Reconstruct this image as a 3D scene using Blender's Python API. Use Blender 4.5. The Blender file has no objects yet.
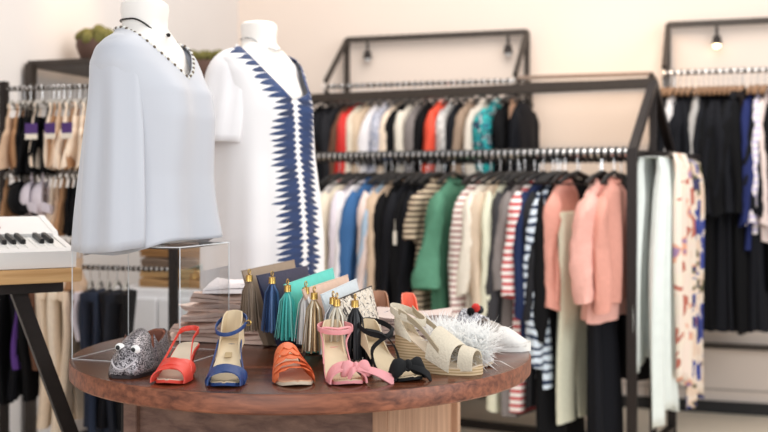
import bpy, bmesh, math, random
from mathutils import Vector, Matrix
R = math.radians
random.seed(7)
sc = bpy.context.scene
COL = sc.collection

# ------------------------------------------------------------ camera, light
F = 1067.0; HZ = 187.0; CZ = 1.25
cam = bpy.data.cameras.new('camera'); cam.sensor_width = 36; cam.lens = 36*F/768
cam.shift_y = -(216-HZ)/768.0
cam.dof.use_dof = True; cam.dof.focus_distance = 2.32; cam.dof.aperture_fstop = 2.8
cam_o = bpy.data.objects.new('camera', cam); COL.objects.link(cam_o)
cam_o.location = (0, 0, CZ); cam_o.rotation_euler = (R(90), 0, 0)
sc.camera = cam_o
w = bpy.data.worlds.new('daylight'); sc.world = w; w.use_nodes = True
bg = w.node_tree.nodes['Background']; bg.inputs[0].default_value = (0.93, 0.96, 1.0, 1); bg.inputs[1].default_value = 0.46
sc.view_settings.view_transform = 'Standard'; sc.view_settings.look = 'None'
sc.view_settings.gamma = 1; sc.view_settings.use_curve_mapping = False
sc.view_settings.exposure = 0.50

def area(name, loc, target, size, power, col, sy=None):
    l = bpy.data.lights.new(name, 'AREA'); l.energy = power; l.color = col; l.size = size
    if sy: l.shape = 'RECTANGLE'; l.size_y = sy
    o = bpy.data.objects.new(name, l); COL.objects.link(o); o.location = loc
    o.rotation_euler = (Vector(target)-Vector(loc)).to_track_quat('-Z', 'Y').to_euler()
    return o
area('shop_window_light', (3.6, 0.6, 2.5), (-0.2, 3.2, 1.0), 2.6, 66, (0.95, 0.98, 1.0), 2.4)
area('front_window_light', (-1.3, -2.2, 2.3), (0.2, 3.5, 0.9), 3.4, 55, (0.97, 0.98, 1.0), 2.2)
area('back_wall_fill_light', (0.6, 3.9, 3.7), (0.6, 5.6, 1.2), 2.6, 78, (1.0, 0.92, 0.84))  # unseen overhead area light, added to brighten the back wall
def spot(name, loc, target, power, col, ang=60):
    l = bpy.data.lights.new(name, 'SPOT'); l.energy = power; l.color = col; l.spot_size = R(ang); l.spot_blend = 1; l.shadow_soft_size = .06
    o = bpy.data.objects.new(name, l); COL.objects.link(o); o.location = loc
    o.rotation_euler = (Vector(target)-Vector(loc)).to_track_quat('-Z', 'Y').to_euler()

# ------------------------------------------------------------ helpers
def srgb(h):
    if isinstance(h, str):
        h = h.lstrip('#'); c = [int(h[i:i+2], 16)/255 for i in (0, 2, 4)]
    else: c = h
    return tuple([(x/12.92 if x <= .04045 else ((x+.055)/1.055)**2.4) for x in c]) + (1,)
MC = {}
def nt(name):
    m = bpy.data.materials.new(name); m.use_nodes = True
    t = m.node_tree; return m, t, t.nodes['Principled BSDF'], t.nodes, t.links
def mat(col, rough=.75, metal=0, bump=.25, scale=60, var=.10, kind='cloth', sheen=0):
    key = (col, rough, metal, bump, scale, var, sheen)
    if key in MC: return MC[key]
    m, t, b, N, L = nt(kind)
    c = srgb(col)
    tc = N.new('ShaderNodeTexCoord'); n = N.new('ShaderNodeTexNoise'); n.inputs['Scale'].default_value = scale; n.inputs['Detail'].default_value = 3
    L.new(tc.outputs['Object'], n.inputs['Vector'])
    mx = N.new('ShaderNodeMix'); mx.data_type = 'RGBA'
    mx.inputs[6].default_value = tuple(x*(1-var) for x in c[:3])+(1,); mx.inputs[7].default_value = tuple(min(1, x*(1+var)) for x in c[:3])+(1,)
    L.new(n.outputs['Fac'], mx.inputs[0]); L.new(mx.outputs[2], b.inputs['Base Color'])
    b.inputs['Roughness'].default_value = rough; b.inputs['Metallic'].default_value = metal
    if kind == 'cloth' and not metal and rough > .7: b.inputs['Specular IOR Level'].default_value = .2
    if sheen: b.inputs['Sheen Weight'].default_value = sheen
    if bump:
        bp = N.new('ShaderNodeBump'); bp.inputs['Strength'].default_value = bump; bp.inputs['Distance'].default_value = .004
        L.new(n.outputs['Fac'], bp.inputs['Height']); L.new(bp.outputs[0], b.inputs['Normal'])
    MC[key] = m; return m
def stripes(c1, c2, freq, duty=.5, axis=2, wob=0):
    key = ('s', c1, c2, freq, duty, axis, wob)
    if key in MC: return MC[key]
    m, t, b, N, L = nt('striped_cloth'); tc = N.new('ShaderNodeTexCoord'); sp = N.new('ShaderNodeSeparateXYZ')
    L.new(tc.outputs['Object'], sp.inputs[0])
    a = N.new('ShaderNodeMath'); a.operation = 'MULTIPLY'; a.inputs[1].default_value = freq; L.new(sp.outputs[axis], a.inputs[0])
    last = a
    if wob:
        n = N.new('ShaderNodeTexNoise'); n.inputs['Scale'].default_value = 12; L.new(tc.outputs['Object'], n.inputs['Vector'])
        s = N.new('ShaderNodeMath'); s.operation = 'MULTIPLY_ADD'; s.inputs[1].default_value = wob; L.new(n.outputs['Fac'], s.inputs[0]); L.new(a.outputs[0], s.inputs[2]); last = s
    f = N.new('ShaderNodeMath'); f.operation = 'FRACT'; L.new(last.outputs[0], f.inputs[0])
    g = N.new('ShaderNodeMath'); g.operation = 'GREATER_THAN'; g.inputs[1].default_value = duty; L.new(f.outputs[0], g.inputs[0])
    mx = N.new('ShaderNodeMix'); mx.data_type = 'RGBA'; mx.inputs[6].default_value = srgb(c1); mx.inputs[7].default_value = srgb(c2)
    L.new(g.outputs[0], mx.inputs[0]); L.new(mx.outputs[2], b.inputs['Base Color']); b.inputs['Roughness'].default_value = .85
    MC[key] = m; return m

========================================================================

**WHAT THE TASK REQUIRES**
Without the pictures, return the listing above from its first line through the line that has "sc.view_settings.exposure = 0.50".

**SOLUTION**
Reconstruct this image as a 3D scene using Blender's Python API. Use Blender 4.5. The Blender file has no objects yet.
import bpy, bmesh, math, random
from mathutils import Vector, Matrix
R = math.radians
random.seed(7)
sc = bpy.context.scene
COL = sc.collection

# ------------------------------------------------------------ camera, light
F = 1067.0; HZ = 187.0; CZ = 1.25
cam = bpy.data.cameras.new('camera'); cam.sensor_width = 36; cam.lens = 36*F/768
cam.shift_y = -(216-HZ)/768.0
cam.dof.use_dof = True; cam.dof.focus_distance = 2.32; cam.dof.aperture_fstop = 2.8
cam_o = bpy.data.objects.new('camera', cam); COL.objects.link(cam_o)
cam_o.location = (0, 0, CZ); cam_o.rotation_euler = (R(90), 0, 0)
sc.camera = cam_o
w = bpy.data.worlds.new('daylight'); sc.world = w; w.use_nodes = True
bg = w.node_tree.nodes['Background']; bg.inputs[0].default_value = (0.93, 0.96, 1.0, 1); bg.inputs[1].default_value = 0.46
sc.view_settings.view_transform = 'Standard'; sc.view_settings.look = 'None'
sc.view_settings.gamma = 1; sc.view_settings.use_curve_mapping = False
sc.view_settings.exposure = 0.50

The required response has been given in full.